◆ **PROBLEM STATEMENT**
Nothing but the lines from the line that contains "mp = node(t, 'ShaderNodeMapping')" through the line that contains "mr2.inputs['From Min'].default_value = 0.3" should appear in the output, each reproduced exactly.

◆ **AVAILABLE DATA**

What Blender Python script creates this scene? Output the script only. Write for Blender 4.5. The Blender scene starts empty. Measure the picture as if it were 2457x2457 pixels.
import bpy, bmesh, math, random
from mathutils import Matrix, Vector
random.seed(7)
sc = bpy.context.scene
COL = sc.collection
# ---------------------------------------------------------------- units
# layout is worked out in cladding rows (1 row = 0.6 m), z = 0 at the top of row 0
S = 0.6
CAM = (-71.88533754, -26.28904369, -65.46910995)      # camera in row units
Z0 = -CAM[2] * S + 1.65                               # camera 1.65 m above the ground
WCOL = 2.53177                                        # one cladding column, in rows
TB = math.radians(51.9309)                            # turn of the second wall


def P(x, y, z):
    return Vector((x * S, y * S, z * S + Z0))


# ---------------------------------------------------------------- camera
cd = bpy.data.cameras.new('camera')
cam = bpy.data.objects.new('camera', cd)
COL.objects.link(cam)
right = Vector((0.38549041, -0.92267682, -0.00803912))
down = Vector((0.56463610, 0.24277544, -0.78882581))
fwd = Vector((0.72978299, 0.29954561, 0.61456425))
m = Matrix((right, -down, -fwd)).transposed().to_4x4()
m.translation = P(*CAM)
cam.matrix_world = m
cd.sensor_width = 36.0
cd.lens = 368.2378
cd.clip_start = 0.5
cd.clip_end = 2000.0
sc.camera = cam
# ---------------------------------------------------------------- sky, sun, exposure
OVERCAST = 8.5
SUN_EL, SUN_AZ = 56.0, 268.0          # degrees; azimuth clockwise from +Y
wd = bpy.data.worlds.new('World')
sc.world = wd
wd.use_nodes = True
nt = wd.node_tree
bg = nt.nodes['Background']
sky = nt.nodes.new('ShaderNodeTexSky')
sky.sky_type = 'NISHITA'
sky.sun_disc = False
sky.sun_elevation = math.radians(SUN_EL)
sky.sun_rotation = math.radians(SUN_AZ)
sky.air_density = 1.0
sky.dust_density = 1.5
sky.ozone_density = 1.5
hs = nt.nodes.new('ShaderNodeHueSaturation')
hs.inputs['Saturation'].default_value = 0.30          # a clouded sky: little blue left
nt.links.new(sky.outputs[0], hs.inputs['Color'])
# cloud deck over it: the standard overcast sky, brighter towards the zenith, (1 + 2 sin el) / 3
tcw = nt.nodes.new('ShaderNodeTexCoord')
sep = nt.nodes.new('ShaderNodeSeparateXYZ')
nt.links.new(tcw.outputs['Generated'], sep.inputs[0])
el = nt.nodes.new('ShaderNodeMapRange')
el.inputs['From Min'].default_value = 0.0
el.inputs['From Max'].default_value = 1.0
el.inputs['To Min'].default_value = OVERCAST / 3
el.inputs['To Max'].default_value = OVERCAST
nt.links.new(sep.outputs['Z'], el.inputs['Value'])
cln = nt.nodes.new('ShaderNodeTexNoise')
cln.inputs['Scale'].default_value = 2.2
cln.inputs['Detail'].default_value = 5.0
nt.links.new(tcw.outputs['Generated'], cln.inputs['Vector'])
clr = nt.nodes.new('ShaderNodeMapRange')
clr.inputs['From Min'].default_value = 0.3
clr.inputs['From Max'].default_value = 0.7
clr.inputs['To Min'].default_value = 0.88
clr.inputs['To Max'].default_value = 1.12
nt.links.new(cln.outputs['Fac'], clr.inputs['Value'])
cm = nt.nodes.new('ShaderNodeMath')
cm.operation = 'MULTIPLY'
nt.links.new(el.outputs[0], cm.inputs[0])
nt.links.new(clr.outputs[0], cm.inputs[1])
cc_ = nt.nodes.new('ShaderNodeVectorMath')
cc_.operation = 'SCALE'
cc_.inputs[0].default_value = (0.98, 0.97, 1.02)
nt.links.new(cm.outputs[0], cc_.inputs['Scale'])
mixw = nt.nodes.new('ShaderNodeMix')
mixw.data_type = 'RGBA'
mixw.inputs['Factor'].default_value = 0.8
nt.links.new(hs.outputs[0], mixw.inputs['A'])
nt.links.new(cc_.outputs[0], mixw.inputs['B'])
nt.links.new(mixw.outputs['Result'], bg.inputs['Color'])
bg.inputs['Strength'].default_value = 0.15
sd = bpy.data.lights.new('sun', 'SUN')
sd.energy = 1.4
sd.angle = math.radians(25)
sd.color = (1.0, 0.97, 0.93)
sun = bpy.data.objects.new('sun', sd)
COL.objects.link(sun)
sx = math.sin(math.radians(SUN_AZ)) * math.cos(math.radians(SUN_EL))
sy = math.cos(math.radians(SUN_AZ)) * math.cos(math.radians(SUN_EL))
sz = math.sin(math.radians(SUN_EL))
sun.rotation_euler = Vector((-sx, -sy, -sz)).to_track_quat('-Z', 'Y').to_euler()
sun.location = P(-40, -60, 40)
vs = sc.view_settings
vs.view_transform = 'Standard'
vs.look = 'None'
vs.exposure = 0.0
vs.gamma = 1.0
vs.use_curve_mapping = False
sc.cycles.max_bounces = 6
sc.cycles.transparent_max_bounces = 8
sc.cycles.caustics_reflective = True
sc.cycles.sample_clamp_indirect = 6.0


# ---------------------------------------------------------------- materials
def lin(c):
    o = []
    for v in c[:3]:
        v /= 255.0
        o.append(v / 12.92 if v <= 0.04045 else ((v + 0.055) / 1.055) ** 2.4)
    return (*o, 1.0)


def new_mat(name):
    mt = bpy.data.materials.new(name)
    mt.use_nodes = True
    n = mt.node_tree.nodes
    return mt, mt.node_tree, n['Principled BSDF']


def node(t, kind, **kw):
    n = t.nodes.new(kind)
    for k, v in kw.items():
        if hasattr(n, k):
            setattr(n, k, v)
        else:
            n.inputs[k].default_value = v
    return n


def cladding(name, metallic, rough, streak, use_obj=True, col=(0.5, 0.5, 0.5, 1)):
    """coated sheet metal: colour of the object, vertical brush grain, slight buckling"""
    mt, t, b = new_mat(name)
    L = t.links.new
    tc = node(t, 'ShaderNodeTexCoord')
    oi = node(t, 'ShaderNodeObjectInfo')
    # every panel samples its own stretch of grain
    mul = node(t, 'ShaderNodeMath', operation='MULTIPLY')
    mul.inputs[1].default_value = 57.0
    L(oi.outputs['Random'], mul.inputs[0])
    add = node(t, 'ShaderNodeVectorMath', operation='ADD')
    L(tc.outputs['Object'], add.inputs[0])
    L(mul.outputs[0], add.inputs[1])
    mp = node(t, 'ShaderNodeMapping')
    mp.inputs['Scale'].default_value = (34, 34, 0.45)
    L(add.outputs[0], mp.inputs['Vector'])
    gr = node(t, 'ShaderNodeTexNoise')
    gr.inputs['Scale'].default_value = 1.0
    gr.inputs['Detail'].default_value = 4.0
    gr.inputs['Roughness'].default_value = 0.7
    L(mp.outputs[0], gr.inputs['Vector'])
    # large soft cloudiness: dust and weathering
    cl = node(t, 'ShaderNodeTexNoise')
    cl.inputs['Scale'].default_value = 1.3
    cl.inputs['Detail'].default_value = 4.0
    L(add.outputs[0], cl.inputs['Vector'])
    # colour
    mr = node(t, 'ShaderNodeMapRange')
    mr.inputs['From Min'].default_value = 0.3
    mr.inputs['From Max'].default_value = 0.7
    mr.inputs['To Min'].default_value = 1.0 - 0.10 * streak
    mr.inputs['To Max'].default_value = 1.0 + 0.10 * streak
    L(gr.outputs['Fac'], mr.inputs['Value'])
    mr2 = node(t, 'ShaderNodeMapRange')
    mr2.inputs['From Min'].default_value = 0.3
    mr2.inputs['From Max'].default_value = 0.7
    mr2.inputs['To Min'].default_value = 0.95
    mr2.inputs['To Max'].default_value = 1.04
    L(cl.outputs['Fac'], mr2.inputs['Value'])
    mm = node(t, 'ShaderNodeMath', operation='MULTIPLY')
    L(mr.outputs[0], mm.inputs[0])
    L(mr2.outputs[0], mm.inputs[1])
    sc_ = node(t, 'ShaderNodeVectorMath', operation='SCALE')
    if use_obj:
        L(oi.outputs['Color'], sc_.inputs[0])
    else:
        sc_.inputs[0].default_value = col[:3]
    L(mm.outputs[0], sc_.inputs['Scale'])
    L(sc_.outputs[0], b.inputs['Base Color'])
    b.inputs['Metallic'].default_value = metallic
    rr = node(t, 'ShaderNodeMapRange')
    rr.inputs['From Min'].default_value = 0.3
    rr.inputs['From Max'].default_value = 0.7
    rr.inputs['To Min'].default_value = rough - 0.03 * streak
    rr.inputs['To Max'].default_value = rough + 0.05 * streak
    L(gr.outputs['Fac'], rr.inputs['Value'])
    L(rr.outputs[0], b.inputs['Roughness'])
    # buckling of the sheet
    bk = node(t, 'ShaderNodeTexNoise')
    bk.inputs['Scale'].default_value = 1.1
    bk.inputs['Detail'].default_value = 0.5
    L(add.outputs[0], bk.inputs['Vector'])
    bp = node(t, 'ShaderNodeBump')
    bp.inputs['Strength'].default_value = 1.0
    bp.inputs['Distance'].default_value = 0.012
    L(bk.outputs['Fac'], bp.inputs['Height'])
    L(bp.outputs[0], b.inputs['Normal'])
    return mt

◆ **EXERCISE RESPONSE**
    mp = node(t, 'ShaderNodeMapping')
    mp.inputs['Scale'].default_value = (34, 34, 0.45)
    L(add.outputs[0], mp.inputs['Vector'])
    gr = node(t, 'ShaderNodeTexNoise')
    gr.inputs['Scale'].default_value = 1.0
    gr.inputs['Detail'].default_value = 4.0
    gr.inputs['Roughness'].default_value = 0.7
    L(mp.outputs[0], gr.inputs['Vector'])
    # large soft cloudiness: dust and weathering
    cl = node(t, 'ShaderNodeTexNoise')
    cl.inputs['Scale'].default_value = 1.3
    cl.inputs['Detail'].default_value = 4.0
    L(add.outputs[0], cl.inputs['Vector'])
    # colour
    mr = node(t, 'ShaderNodeMapRange')
    mr.inputs['From Min'].default_value = 0.3
    mr.inputs['From Max'].default_value = 0.7
    mr.inputs['To Min'].default_value = 1.0 - 0.10 * streak
    mr.inputs['To Max'].default_value = 1.0 + 0.10 * streak
    L(gr.outputs['Fac'], mr.inputs['Value'])
    mr2 = node(t, 'ShaderNodeMapRange')
    mr2.inputs['From Min'].default_value = 0.3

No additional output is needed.